Cuando en el mundo cristiano reconocemos a algunos y
algunas de los nuestros como destacados seguidores de Jesùs estamos
explicitando en ellos la excepcional coherencia de su testimonio como hombres y
mujeres amantes de Dios y de los hermanos, cultores de la solidaridad,
comprometidos con la justicia y con la dignidad humana, volcados
misericordiosamente a sus necesidades, en el mejor estilo de identificación con
el proyecto original de Jesùs.
Creyentes como Martin Luther King, Madre Teresa de
Calcuta, Monseñor Romero, San Alberto Hurtado, Dorothy Day, Dom Helder Càmara,
Francisco de Asìs, Pedro Claver, son excepcionales en su vivencia del Evangelio
justamente porque han combinado en equilibrio cristocèntrico la honda
experiencia de ser hijos de Dios en Jesùs con el compromiso incondicional de
servicio a los màs pobres, con la denuncia profética de las injusticias que los
hacen víctimas y con la promoción de su humanidad.

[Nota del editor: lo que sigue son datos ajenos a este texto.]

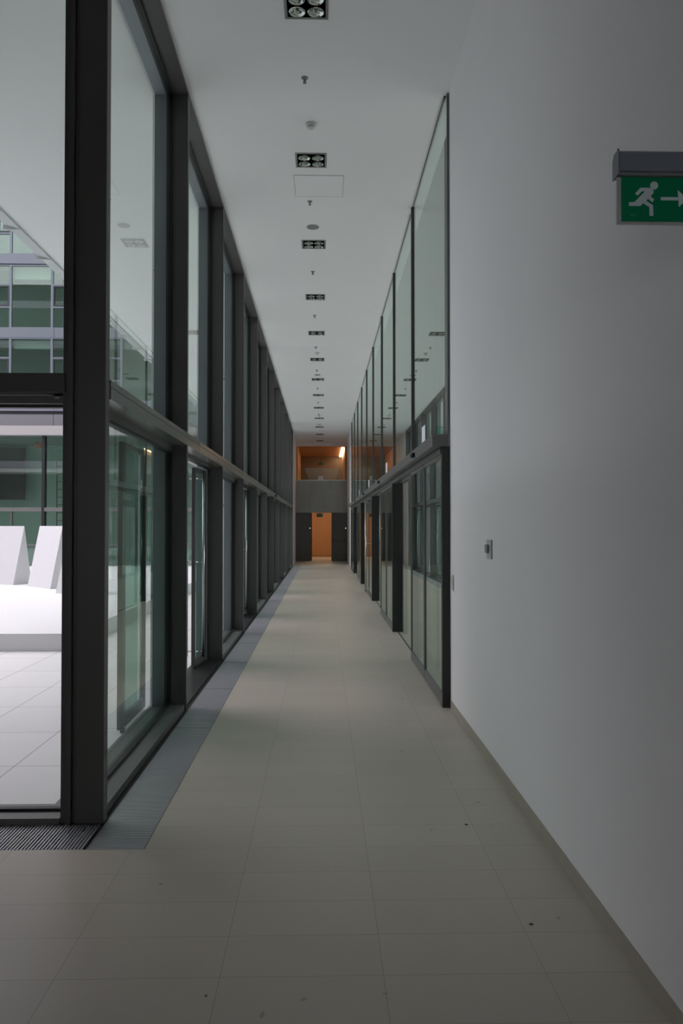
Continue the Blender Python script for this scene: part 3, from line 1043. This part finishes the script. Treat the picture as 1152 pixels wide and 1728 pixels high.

Asì mismo, pensamos en tantos cristianos anónimos,
hombres y mujeres de buena voluntad, que se dedican infatigablemente a este
ejercicio de la projimidad sin buscar recompensas ni reconocimientos sociales.
Es la silenciosa satisfacción de vivir en los caminos de Dios amando a sus
hijos e inclinándose amorosamente ante ellos para bendecirlos restaurando su
dignidad ofendida .
La malicia de la pregunta de los fariseos a Jesùs,
buscándole alguna fisura con respecto a su observancia de la ley, encuentra
aquí la mejor definición para un estilo de vida que trasciende esas minucias
jurídicas y rituales y las supera en el ejercicio de la filiación y de la
fraternidad.
El carácter absoluto de Dios no consiste en la demanda
tiránica de una exclusividad y de un sometimiento servil. Tal absolutez es para que seamos libres de todo
poder humillante, de toda degradación e inequidad, de toda violencia, de todo
ídolo que nos prive de nuestra dignidad.
Los hombres y las mujeres reflejamos el amor de Dios,
somos relatos de El, cuando vivimos con todas sus implicaciones lo filial y lo fraternal, tal como el Señor
Jesùs, plenamente divino, plenamente humano, Hijo de Dios y hermano de todos.
Cuando adoramos a Dios estamos dando el máximo
testimonio de libertad y de reconocimiento de la saludable relatividad de todas
las cosas, que tienen sentido cuando nos remiten al fin para el que hemos sido
creados.
Desde esta
experiencia podemos dar una mirada serena a todas las realidades, sin
encadenarnos a ellas, valiéndonos de las mismas en cuanto posibilidades de
vivir solidariamente, ubicándolas en su justo lugar de instrumentos para la
dignidad y para la fraternidad.
La economía, los desarrollos de la ciencia y de la
tecnología, los descubrimientos para mejorar la calidad de vida de las
personas, el ordenamiento jurídico e institucional, las iglesias y las
tradiciones religiosas, el amplio mundo del arte y de las humanidades, la
academia, el ejercicio de la política, tienen sentido en la medida en que
favorecen el valor de cada ser humano, y
lo hacen propiciando la vida fraterna y comunitaria, desde una pràctica de
solidaridad, con la conciencia de que los bienes de la vida, los de la
creación, son para ser compartidos por todos en igualdad de condiciones.